I found that Morin’s paper was an arithmetical calculation. Morin states that his theory is to be subject to “a feasibility test in Cleveland, Ohio by the Federal Highways and Transit Authorities”. Neither has any record of a study. Nor has Cleveland Transit Authority. The only bus lane in Cleveland is a four mile city bus lane with 34 breaks for cross traffic! There are, however, four heavy rail and two light rail systems in Cleveland. Morin recognised the need for feasibility tests on a freeway – not a converted railway which would be irreversible if the test failed. But, wait. The UK has had a feasibility study on a ‘freeway’ – the M4 which has been a disastrous flop as bus operators failed to attract motorists to buses using an exclusive bus lane!  Click Morin

The lead article in Highway Progress, by Francis C. Turner, Federal Highway Administrator (Morin’s boss) “endorses without reservation Government’s approach, which looks to all possible modes - rail transit, bus transit, or others to be developed. We welcome the contributions that rail rapid transit can make to meeting urban travel demands”. Click Highway Progress

Highway Progress contains another relevant article which: “advocated protective barriers for overhead sign trusses, bridge parapets & supports, etc., on roads, to reduce the severity of potential collisions”. UK conversionists make no such provision. The only route-specific study on conversion (by Hall & Smith) made no protective barrier provision for its 160 bridges. It is significant that Morin does not advocate conversion of operational railways. Theories relating to exclusive bus lanes are irrelevant to conversion of UK railways as there would be no capacity for railfreight: coal, ore, oil, containers, etc, and zillions of road vehicles supposed to transfer from equally narrow roads to cut accidents. Morin’s theory is based on a stream of buses - not stopping or slowing to turn off, nor having vehicles coming into the exclusive bus lane at various points en route – and which do not have zillions of vehicles crossing at thousands of level crossings. The theories cannot be extrapolated to 11,000 miles of railway on which intermediate locations will have to be served.
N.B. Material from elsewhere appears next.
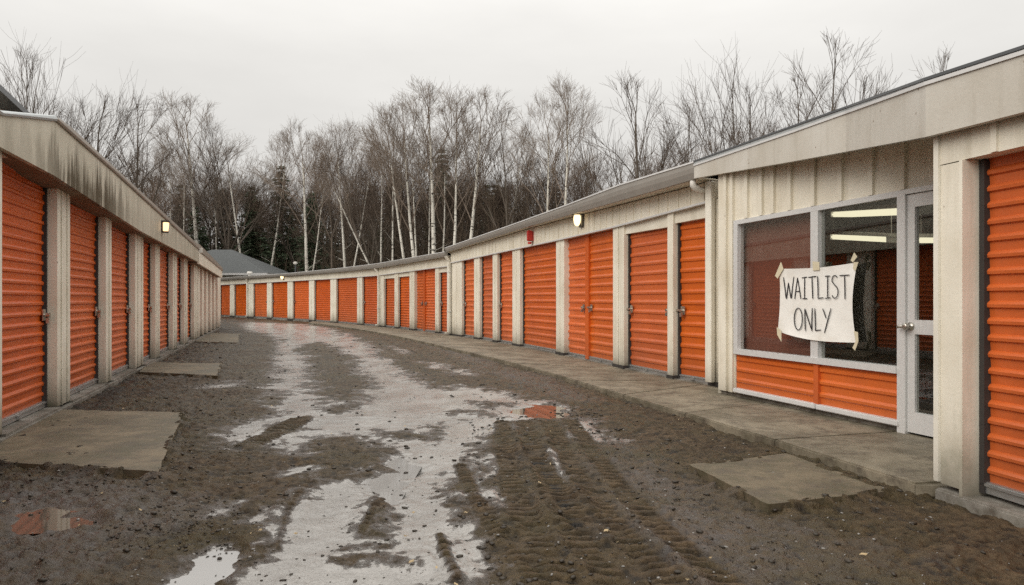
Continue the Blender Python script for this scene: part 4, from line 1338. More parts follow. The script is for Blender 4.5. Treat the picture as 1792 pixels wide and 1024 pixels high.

The ‘financial justification’ for conversion advanced by Edward Smith - in the only route specific conversion study ever published - was that conversion costs would be covered by time gains for motorists transferring from existing roads to use the new routes! Smith also said converted railways would be used by freight. Hence, comparison with bus-only lanes in the USA is invalid. I do not accept that Morin proved that British railways could be converted to roads.


Had he read my book with an open mind:

In his open letter to me, Paul Withrington (LTT 544) remarks that I ‘would say that my book demolishes the conversion theory’. He can’t say it didnt, because he hasn’t read it. How do I know? Because he asks whether I have read Comments & Rejoinders, when my book has a whole chapter on it! He refers to it as a ‘Companion volume’ which it was not. It was to respond to criticism of flaws in the Hall/Smith Paper. It is undated, but includes criticisms dated 14 months after their Paper

In his letter, Paul Withrington refers to “Smith’s all-in conversion costs”, but that envisaged laying asphalt on raw ground, including uncompacted cess, ditches & embankments, where it wouldn’t last long with double deckers every nine seconds. They would tip over. Potholes would proliferate! Smith’s scheme required land acquisition and bridge reconstruction even to clearances below DfT standards – proving that railway width is inadequate for conversion. Withrington refers to ‘The fools, who challenge conversion costs’. They include county engineers, construction companies, scientific and road transport media. This is typical. Withrington – and maybe one or two others – are right, the rest of the world is wrong.